Rothschild Lecture: Pseudo Deterministic Algorithms and Applications to Cryptography
Goldwasser, S (MIT)
Thursday 12 April 2012, 17:00-18:00
Seminar Room 1, Newton Institute
Abstract
We describe a new type of probabilistic search algorithm:
a randomized algorithm which is guaranteed to run
in expected polynomial time, and with high probability produce correct
and unique solution. These algorithms are pseudo-deterministic: they
can not be distinguished from deterministic algorithms in polynomial
time by a probabilistic polynomial time observer with black box
access.
We will exhibit a necessary and sufficient condition for the existence of a
pseudo-deterministic algorithm for an NP relation R.

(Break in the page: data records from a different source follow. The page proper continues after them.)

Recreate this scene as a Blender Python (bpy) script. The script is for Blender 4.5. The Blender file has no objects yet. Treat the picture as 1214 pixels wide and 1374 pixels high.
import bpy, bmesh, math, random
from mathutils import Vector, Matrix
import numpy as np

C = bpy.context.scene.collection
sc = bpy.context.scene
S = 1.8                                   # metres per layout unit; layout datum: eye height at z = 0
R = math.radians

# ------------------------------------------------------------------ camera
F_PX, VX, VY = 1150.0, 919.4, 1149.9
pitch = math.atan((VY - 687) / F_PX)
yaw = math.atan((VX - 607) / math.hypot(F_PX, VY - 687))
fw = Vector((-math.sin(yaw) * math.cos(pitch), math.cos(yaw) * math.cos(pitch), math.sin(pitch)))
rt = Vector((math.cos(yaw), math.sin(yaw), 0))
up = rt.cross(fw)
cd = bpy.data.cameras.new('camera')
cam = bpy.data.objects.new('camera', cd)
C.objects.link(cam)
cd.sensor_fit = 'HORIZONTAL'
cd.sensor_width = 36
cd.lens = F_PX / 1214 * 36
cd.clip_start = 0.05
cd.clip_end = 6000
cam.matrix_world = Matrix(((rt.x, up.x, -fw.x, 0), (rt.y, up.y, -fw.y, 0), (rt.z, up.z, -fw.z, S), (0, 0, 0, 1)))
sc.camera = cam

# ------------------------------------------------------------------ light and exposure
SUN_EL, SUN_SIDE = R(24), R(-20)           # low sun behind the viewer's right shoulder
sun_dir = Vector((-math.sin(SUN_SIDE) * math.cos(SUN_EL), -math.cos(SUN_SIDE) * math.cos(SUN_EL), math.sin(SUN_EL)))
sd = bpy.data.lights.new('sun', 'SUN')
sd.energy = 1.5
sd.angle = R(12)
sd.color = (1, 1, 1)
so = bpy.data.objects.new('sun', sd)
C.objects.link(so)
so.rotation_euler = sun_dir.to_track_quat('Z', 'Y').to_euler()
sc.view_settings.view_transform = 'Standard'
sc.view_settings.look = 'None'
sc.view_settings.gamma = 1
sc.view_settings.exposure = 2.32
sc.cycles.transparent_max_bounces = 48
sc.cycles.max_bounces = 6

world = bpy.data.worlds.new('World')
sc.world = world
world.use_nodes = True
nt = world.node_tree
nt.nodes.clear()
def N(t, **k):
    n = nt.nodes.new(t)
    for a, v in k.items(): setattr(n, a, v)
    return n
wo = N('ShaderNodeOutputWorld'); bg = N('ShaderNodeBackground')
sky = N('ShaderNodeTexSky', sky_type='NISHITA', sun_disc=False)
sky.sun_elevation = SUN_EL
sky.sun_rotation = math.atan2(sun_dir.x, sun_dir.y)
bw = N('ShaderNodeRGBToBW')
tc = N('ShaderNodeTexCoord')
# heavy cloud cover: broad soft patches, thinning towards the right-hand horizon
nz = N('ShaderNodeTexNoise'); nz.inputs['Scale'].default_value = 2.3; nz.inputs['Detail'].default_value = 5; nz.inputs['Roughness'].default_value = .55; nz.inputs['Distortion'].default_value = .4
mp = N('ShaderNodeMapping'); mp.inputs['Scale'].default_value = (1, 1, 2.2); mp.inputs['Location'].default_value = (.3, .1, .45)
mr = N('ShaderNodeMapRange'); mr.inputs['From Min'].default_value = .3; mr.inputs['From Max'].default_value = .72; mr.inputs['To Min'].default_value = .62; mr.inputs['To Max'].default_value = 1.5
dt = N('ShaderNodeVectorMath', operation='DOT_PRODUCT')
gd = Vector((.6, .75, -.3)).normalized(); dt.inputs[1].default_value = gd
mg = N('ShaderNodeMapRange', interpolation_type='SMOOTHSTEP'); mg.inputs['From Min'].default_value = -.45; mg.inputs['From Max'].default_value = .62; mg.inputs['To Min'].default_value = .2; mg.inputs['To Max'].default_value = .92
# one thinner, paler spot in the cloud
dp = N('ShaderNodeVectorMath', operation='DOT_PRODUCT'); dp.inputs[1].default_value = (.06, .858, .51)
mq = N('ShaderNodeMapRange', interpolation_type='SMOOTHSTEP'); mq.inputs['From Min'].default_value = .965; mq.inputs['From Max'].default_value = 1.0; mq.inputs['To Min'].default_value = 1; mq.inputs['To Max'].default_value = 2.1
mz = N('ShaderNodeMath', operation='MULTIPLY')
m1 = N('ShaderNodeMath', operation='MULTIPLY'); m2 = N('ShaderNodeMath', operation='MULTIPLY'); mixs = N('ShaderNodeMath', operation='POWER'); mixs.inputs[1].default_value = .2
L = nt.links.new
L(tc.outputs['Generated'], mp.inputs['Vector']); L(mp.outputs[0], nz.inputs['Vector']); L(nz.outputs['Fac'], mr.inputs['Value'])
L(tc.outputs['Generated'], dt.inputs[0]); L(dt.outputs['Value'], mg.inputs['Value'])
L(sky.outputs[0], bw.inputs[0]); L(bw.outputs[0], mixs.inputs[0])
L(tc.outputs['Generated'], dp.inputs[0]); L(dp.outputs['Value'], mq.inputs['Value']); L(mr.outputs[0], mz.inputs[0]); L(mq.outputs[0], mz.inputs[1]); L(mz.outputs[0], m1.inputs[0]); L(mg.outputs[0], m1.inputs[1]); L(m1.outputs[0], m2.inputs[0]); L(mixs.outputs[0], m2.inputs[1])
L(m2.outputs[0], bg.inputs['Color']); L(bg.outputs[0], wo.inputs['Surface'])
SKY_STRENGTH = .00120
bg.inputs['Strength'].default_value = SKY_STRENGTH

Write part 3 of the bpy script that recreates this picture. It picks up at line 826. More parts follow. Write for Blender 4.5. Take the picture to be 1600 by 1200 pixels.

Several examples of such algorithms, for problems in
number theory, algebra and graph theory which improve on deterministic
solutions, will also be discussed. We note that the characterization
scales up.
The notion of pseudo-deterministic
computations is interesting beyond just sequential polynomial time
algorithms, in other domains where the use of randomization is
essential. For example, one can define and obtain pseudo-deterministic
fault tolerance distributed algorithms and pseudo deterministic sub-linear
algorithms for tasks which are impossible
to solve without randomization. We will discuss several such domains.